*WRITTEN INSTRUCTION*.
Pull out the lines from the line containing "Write part 3" through the line containing "MB().box(-10.581,-10.565,.15,.234,2.635,2.745,.004), M_dark, AL)", both lines included, and copy them exactly.
-------- SUPPLIED DATA --------
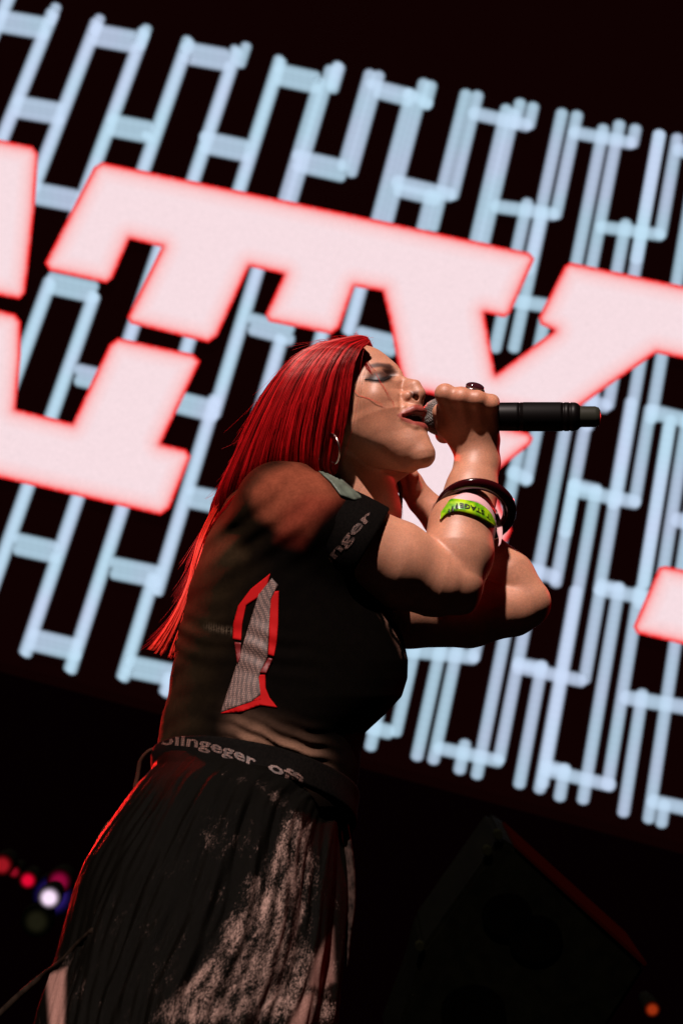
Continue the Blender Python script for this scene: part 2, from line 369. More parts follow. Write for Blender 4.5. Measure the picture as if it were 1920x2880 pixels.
--------
-------- SUPPLIED DATA --------
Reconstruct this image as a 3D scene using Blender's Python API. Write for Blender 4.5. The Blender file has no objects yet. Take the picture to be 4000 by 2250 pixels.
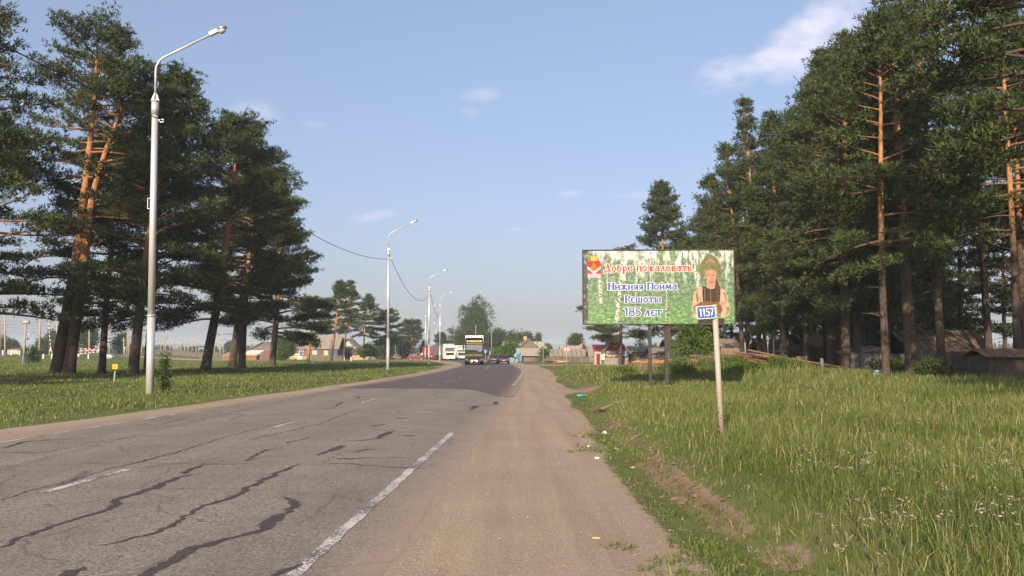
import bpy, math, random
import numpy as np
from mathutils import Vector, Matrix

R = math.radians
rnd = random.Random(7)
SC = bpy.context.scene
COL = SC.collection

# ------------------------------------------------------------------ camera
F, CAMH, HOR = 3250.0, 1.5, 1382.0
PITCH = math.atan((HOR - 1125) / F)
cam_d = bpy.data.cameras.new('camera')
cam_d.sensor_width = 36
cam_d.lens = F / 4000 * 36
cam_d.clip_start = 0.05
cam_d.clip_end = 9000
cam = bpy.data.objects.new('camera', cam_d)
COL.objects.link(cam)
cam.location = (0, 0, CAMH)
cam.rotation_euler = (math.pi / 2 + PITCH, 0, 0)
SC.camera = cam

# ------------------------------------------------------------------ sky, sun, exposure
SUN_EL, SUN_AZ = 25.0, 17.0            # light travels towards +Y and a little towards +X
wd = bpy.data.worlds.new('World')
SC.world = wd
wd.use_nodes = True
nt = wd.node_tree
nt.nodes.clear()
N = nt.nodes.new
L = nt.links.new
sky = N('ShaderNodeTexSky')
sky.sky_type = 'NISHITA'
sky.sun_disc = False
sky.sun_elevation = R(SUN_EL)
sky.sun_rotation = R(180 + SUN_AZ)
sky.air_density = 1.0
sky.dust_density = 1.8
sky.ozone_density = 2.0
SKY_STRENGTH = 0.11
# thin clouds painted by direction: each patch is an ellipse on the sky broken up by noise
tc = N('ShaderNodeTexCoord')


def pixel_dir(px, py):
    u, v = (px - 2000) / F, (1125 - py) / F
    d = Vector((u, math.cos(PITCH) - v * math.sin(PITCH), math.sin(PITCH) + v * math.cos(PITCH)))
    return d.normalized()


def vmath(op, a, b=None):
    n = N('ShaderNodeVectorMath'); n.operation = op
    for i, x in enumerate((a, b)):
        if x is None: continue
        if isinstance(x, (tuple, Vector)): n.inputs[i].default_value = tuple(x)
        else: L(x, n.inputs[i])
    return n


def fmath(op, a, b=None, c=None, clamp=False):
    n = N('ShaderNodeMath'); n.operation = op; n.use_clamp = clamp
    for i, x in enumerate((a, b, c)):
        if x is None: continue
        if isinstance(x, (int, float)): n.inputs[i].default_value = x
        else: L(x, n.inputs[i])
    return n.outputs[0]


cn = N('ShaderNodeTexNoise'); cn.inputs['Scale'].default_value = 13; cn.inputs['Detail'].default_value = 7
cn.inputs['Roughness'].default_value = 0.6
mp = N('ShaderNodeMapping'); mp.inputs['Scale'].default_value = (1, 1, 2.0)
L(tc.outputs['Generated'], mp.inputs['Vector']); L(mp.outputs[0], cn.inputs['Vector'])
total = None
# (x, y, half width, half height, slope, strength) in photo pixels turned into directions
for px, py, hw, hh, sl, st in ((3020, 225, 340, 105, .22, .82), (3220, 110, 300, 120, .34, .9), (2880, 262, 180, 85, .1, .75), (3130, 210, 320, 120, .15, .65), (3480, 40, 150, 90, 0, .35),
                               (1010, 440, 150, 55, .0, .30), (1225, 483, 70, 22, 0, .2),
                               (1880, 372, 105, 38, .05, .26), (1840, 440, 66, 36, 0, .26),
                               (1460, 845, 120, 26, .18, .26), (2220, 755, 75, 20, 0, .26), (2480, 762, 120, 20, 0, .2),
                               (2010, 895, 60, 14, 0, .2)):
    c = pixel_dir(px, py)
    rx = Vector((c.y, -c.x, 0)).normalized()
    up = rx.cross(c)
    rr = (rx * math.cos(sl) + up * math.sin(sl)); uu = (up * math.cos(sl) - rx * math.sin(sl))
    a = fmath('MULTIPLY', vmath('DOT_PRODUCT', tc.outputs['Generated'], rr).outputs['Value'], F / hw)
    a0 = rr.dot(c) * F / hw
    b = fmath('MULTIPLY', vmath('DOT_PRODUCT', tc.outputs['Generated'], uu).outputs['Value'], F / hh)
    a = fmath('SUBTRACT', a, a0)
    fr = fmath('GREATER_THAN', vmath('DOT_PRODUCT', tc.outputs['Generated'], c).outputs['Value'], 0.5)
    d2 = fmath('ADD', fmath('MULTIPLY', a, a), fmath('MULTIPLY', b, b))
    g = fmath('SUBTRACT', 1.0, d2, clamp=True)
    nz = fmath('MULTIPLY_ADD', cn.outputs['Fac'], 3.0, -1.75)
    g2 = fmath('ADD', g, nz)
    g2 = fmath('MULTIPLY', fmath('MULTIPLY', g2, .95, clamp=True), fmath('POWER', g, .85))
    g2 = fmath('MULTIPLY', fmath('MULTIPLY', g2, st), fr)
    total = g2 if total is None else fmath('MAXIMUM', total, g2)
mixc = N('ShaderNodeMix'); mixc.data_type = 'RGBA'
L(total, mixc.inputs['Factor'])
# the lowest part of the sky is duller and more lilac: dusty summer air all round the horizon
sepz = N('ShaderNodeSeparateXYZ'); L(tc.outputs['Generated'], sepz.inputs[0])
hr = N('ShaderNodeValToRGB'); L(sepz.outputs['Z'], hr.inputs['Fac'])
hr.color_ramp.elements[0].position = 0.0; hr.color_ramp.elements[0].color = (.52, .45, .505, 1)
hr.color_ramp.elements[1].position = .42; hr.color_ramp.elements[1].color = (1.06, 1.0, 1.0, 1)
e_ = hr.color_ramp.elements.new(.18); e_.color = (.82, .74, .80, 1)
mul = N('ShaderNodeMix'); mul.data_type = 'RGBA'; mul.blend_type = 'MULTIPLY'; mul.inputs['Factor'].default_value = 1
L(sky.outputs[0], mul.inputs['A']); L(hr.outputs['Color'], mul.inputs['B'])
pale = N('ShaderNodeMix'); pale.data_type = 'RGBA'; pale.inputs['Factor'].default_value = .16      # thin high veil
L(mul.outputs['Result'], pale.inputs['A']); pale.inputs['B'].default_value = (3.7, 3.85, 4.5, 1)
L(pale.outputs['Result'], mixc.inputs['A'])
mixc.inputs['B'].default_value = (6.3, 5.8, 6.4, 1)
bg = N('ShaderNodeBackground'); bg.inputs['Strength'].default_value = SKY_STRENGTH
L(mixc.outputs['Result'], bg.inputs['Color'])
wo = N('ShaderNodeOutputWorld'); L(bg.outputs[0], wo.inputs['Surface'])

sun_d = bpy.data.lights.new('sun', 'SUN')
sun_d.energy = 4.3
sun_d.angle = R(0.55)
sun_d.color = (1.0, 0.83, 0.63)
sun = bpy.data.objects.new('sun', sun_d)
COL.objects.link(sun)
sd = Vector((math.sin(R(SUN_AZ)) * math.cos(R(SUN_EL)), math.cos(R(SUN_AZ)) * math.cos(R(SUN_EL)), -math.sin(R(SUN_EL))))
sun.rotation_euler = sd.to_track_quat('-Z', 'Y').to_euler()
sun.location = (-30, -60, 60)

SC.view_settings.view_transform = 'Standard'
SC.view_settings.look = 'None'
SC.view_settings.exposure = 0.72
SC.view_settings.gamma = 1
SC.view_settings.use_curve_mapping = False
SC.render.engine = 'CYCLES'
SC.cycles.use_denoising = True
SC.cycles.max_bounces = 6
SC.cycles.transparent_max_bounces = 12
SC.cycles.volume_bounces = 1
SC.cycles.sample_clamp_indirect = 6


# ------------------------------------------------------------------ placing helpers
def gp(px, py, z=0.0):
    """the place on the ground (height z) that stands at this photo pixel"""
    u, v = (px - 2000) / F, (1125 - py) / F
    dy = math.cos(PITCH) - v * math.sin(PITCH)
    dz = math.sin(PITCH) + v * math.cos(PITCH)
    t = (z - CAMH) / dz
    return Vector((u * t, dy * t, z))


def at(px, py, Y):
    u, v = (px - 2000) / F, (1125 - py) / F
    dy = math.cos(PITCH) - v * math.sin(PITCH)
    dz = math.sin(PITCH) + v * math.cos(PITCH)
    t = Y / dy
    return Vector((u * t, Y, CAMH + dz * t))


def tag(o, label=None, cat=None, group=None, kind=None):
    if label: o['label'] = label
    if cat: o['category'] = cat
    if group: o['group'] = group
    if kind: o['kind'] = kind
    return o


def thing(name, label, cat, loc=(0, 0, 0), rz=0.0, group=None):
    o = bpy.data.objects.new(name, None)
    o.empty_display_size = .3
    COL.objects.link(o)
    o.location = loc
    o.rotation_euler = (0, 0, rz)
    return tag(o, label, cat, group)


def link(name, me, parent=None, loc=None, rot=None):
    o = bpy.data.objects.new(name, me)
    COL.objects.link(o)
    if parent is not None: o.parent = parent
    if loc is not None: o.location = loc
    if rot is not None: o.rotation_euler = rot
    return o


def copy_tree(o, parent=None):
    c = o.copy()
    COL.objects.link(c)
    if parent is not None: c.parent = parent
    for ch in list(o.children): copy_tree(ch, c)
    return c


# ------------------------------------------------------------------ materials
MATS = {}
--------
-------- SUPPLIED DATA --------
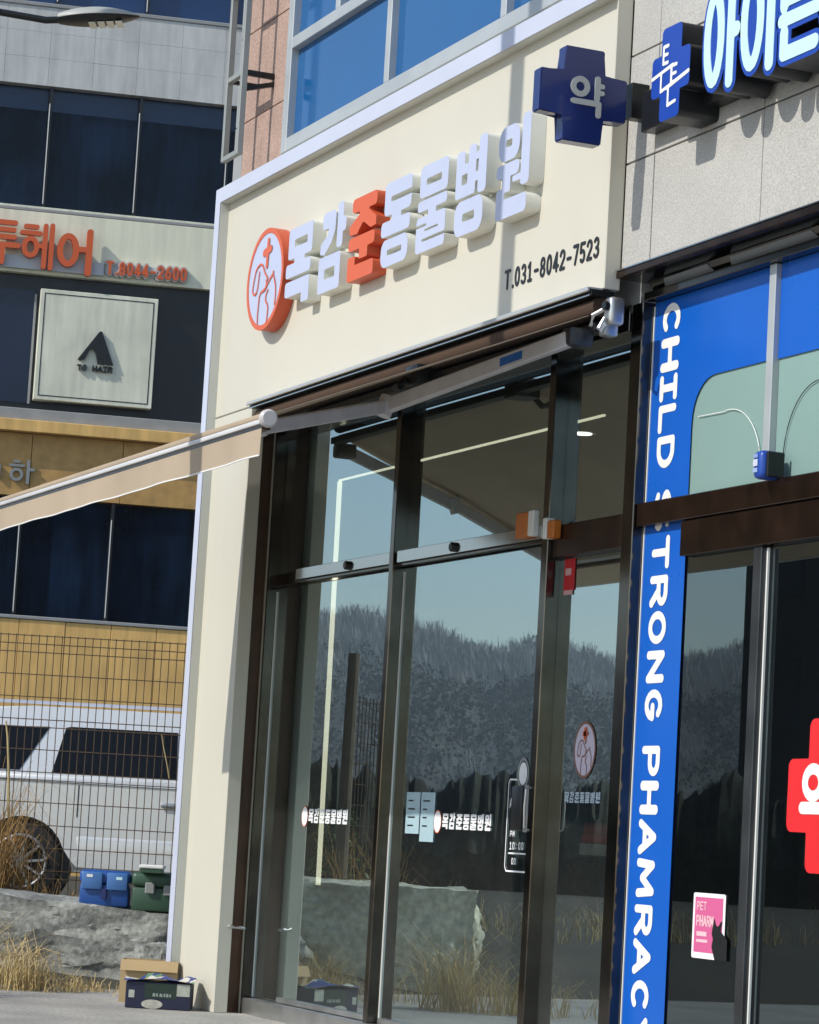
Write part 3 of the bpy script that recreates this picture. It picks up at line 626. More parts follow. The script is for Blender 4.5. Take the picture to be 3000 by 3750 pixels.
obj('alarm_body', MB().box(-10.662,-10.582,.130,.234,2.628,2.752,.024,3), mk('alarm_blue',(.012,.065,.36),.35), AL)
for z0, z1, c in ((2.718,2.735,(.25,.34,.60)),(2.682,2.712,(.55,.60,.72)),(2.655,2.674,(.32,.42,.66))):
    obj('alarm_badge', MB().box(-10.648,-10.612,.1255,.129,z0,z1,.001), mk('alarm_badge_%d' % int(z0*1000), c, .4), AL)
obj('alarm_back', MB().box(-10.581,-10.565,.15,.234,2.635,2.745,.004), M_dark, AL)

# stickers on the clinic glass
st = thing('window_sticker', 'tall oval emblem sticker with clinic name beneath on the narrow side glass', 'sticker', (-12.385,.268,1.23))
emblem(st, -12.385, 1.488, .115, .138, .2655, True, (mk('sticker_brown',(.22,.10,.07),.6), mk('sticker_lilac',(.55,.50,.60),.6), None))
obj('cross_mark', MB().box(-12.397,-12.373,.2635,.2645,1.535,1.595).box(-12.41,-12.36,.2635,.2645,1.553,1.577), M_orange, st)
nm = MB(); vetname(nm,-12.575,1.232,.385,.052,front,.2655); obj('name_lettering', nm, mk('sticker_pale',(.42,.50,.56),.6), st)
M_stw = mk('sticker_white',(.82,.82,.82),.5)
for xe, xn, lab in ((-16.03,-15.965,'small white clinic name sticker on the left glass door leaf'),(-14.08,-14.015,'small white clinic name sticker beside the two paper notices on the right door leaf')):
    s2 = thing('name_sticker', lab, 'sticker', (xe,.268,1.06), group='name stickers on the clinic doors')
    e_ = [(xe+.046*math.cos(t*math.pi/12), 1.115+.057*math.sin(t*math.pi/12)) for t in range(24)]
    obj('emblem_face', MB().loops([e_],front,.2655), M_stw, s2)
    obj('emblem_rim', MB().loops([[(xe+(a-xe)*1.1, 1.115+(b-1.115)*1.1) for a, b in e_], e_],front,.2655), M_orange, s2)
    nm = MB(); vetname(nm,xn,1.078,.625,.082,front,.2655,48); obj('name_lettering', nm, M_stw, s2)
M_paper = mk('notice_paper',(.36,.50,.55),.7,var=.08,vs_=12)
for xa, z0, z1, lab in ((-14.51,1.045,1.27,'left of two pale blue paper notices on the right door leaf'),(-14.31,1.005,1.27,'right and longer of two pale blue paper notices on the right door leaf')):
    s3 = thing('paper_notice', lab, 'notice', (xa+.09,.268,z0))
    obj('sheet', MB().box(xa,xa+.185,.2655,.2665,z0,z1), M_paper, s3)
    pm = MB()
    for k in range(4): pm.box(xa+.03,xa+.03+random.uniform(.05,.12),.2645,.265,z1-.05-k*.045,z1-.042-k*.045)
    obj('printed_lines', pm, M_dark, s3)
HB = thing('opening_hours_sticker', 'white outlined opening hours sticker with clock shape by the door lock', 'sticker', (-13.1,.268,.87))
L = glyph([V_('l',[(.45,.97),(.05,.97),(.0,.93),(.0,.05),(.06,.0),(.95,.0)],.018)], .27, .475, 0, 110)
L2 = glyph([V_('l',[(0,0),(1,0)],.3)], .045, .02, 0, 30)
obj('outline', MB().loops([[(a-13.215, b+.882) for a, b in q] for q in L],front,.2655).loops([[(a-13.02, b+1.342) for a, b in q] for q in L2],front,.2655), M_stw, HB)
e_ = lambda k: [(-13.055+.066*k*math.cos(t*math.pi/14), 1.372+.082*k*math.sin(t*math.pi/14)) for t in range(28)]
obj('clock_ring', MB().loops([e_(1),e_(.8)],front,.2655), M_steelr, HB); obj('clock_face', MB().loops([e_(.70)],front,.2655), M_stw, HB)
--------
*WRITTEN REPLY*.
Write part 3 of the bpy script that recreates this picture. It picks up at line 626. More parts follow. The script is for Blender 4.5. Take the picture to be 3000 by 3750 pixels.
obj('alarm_body', MB().box(-10.662,-10.582,.130,.234,2.628,2.752,.024,3), mk('alarm_blue',(.012,.065,.36),.35), AL)
for z0, z1, c in ((2.718,2.735,(.25,.34,.60)),(2.682,2.712,(.55,.60,.72)),(2.655,2.674,(.32,.42,.66))):
    obj('alarm_badge', MB().box(-10.648,-10.612,.1255,.129,z0,z1,.001), mk('alarm_badge_%d' % int(z0*1000), c, .4), AL)
obj('alarm_back', MB().box(-10.581,-10.565,.15,.234,2.635,2.745,.004), M_dark, AL)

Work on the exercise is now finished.